(DIRECTION): Return the material word for word. Do not include pictures.
+===+
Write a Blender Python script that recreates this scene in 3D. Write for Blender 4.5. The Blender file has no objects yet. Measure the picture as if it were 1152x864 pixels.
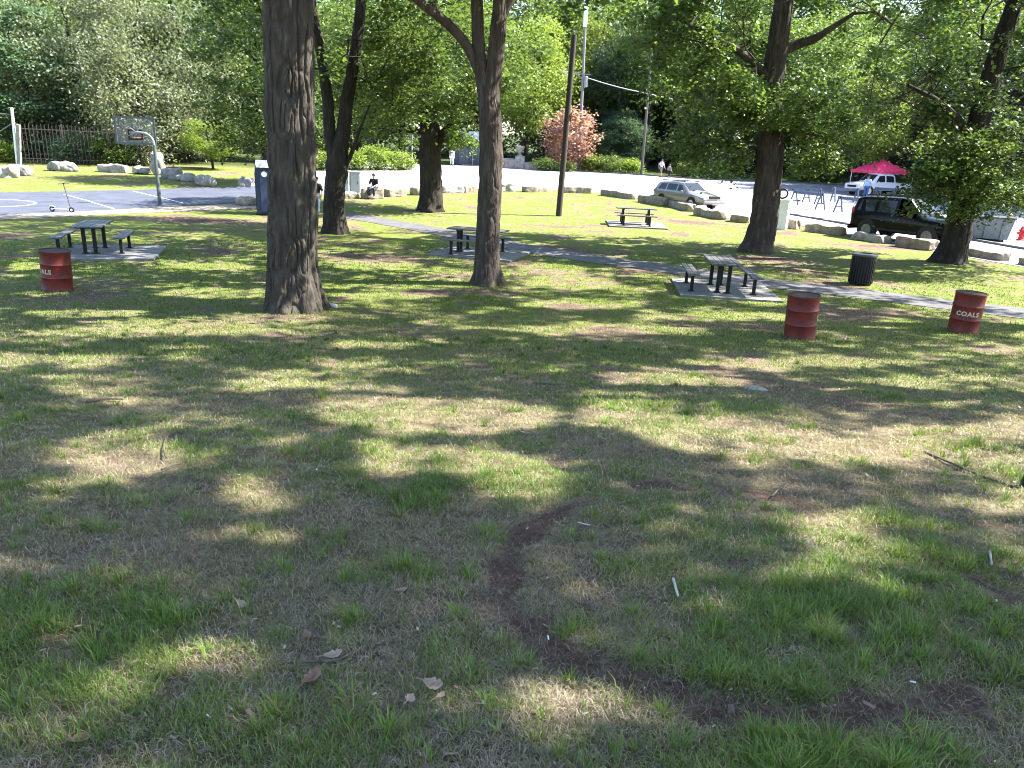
import bpy, bmesh, math, random
import numpy as np
from mathutils import Vector, Matrix, Euler

random.seed(7)
RNG = np.random.default_rng(11)
scene = bpy.context.scene
COL = scene.collection
R = math.radians
PI = math.pi

# ------------------------------------------------------------------ camera model
F_PX, PITCH, ROLL, EYE = 840.0, R(17.5), 0.045, 3.35
CAM_M = Matrix.Rotation(PI / 2 - PITCH, 4, 'X') @ Matrix.Rotation(ROLL, 4, 'Z')
CAM_R = np.array(CAM_M.to_3x3())
CAM_P = np.array([0, 0, EYE])

SUN_AZ, SUN_EL = R(80), R(48)
SUN = np.array([math.sin(SUN_AZ) * math.cos(SUN_EL), math.cos(SUN_AZ) * math.cos(SUN_EL), math.sin(SUN_EL)])


def ground(x, y):
    """height of the land: a bank falling from the camera to a flat lawn, a car park rising gently beyond"""
    y = np.asarray(y, float)
    s = 17.0 - y
    z = np.where(s <= 0, 0, np.where(s < 6, .125 * s * s / 12, .125 * (s - 3)))
    z = np.where(y < -20, .125 * 34 + 0 * y, z)
    t = y - 34
    return z + np.where(t <= 0, 0, np.where(t < 4, .03 * t * t / 8, .03 * (t - 2)))


def gz(x, y):
    return float(ground(x, y))


def ray(px, py):
    d = CAM_R @ np.array([(px - 576) / F_PX, -(py - 432) / F_PX, -1.0])
    return d


def at(px, py):
    """where the line of sight through a photo pixel meets the land"""
    d = ray(px, py)
    lo, hi = .3, 400.0
    k = d / d[1]
    f = lambda Y: EYE + k[2] * Y - gz(0, Y)
    Y = lo
    step = .25
    while f(Y) > 0 and Y < hi:
        Y += step
        step *= 1.02
    a, b = max(lo, Y - step), Y
    for _ in range(40):
        m = (a + b) / 2
        if f(m) > 0: a = m
        else: b = m
    return Vector((k[0] * b, b, gz(0, b)))


def pt(px, py, Y):
    d = ray(px, py)
    k = d / d[1]
    return Vector((k[0] * Y, Y, EYE + k[2] * Y))


def project(P):
    """world points (N,3) -> photo pixels"""
    q = (np.asarray(P) - CAM_P) @ CAM_R
    w = np.where(q[:, 2] < -.05, -q[:, 2], np.nan)
    return 576 + F_PX * q[:, 0] / w, 432 - F_PX * q[:, 1] / w


# ------------------------------------------------------------------ noise
def _h(i, j, seed):
    n = (i.astype(np.int64) * 374761393 + j.astype(np.int64) * 668265263 + seed * 1442695041) & 0xffffffff
    n = ((n ^ (n >> 13)) * 1274126177) & 0xffffffff
    n = n ^ (n >> 16)
    return n / 4294967295.0


def vnoise(x, y, seed=0):
    x = np.asarray(x, float); y = np.asarray(y, float)
    i = np.floor(x); j = np.floor(y)
    u = x - i; v = y - j
    u = u * u * (3 - 2 * u); v = v * v * (3 - 2 * v)
    a = _h(i, j, seed); b = _h(i + 1, j, seed); c = _h(i, j + 1, seed); d = _h(i + 1, j + 1, seed)
    return (a * (1 - u) + b * u) * (1 - v) + (c * (1 - u) + d * u) * v


def fbm(x, y, seed=0, o=3):
    s = 0; a = 1; t = 0
    for k in range(o):
        s = s + a * vnoise(x * 2 ** k, y * 2 ** k, seed + 17 * k); t += a; a *= .5
    return s / t


def sstep(a, b, x):
    t = np.clip((x - a) / (b - a), 0, 1)
    return t * t * (3 - 2 * t)


# ------------------------------------------------------------------ objects
def tag(o, label=None, cat=None, group=None, kind=None):
    if label: o['label'] = label
    if cat: o['category'] = cat
    if group: o['group'] = group
    if kind: o['kind'] = kind
    return o


def empty(name, loc, rz=0):
    o = bpy.data.objects.new(name, None)
    COL.objects.link(o)
    o.location = loc
    o.rotation_euler = (0, 0, rz)
    o.empty_display_size = .2
    return o


def link(name, me, mat, parent=None, loc=None):
    o = bpy.data.objects.new(name, me)
    COL.objects.link(o)
    if mat: me.materials.append(mat)
    if parent: o.parent = parent
    if loc is not None: o.location = loc
    return o


def copy_tree(o, parent=None):
    c = o.copy()
    COL.objects.link(c)
    c.parent = parent
    for ch in list(o.children): copy_tree(ch, c)
    return c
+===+
(WORKED SOLUTION):
Write a Blender Python script that recreates this scene in 3D. Write for Blender 4.5. The Blender file has no objects yet. Measure the picture as if it were 1152x864 pixels.
import bpy, bmesh, math, random
import numpy as np
from mathutils import Vector, Matrix, Euler

random.seed(7)
RNG = np.random.default_rng(11)
scene = bpy.context.scene
COL = scene.collection
R = math.radians
PI = math.pi

# ------------------------------------------------------------------ camera model
F_PX, PITCH, ROLL, EYE = 840.0, R(17.5), 0.045, 3.35
CAM_M = Matrix.Rotation(PI / 2 - PITCH, 4, 'X') @ Matrix.Rotation(ROLL, 4, 'Z')
CAM_R = np.array(CAM_M.to_3x3())
CAM_P = np.array([0, 0, EYE])

SUN_AZ, SUN_EL = R(80), R(48)
SUN = np.array([math.sin(SUN_AZ) * math.cos(SUN_EL), math.cos(SUN_AZ) * math.cos(SUN_EL), math.sin(SUN_EL)])


def ground(x, y):
    """height of the land: a bank falling from the camera to a flat lawn, a car park rising gently beyond"""
    y = np.asarray(y, float)
    s = 17.0 - y
    z = np.where(s <= 0, 0, np.where(s < 6, .125 * s * s / 12, .125 * (s - 3)))
    z = np.where(y < -20, .125 * 34 + 0 * y, z)
    t = y - 34
    return z + np.where(t <= 0, 0, np.where(t < 4, .03 * t * t / 8, .03 * (t - 2)))


def gz(x, y):
    return float(ground(x, y))


def ray(px, py):
    d = CAM_R @ np.array([(px - 576) / F_PX, -(py - 432) / F_PX, -1.0])
    return d


def at(px, py):
    """where the line of sight through a photo pixel meets the land"""
    d = ray(px, py)
    lo, hi = .3, 400.0
    k = d / d[1]
    f = lambda Y: EYE + k[2] * Y - gz(0, Y)
    Y = lo
    step = .25
    while f(Y) > 0 and Y < hi:
        Y += step
        step *= 1.02
    a, b = max(lo, Y - step), Y
    for _ in range(40):
        m = (a + b) / 2
        if f(m) > 0: a = m
        else: b = m
    return Vector((k[0] * b, b, gz(0, b)))


def pt(px, py, Y):
    d = ray(px, py)
    k = d / d[1]
    return Vector((k[0] * Y, Y, EYE + k[2] * Y))


def project(P):
    """world points (N,3) -> photo pixels"""
    q = (np.asarray(P) - CAM_P) @ CAM_R
    w = np.where(q[:, 2] < -.05, -q[:, 2], np.nan)
    return 576 + F_PX * q[:, 0] / w, 432 - F_PX * q[:, 1] / w


# ------------------------------------------------------------------ noise
def _h(i, j, seed):
    n = (i.astype(np.int64) * 374761393 + j.astype(np.int64) * 668265263 + seed * 1442695041) & 0xffffffff
    n = ((n ^ (n >> 13)) * 1274126177) & 0xffffffff
    n = n ^ (n >> 16)
    return n / 4294967295.0


def vnoise(x, y, seed=0):
    x = np.asarray(x, float); y = np.asarray(y, float)
    i = np.floor(x); j = np.floor(y)
    u = x - i; v = y - j
    u = u * u * (3 - 2 * u); v = v * v * (3 - 2 * v)
    a = _h(i, j, seed); b = _h(i + 1, j, seed); c = _h(i, j + 1, seed); d = _h(i + 1, j + 1, seed)
    return (a * (1 - u) + b * u) * (1 - v) + (c * (1 - u) + d * u) * v


def fbm(x, y, seed=0, o=3):
    s = 0; a = 1; t = 0
    for k in range(o):
        s = s + a * vnoise(x * 2 ** k, y * 2 ** k, seed + 17 * k); t += a; a *= .5
    return s / t


def sstep(a, b, x):
    t = np.clip((x - a) / (b - a), 0, 1)
    return t * t * (3 - 2 * t)


# ------------------------------------------------------------------ objects
def tag(o, label=None, cat=None, group=None, kind=None):
    if label: o['label'] = label
    if cat: o['category'] = cat
    if group: o['group'] = group
    if kind: o['kind'] = kind
    return o


def empty(name, loc, rz=0):
    o = bpy.data.objects.new(name, None)
    COL.objects.link(o)
    o.location = loc
    o.rotation_euler = (0, 0, rz)
    o.empty_display_size = .2
    return o


def link(name, me, mat, parent=None, loc=None):
    o = bpy.data.objects.new(name, me)
    COL.objects.link(o)
    if mat: me.materials.append(mat)
    if parent: o.parent = parent
    if loc is not None: o.location = loc
    return o


def copy_tree(o, parent=None):
    c = o.copy()
    COL.objects.link(c)
    c.parent = parent
    for ch in list(o.children): copy_tree(ch, c)
    return c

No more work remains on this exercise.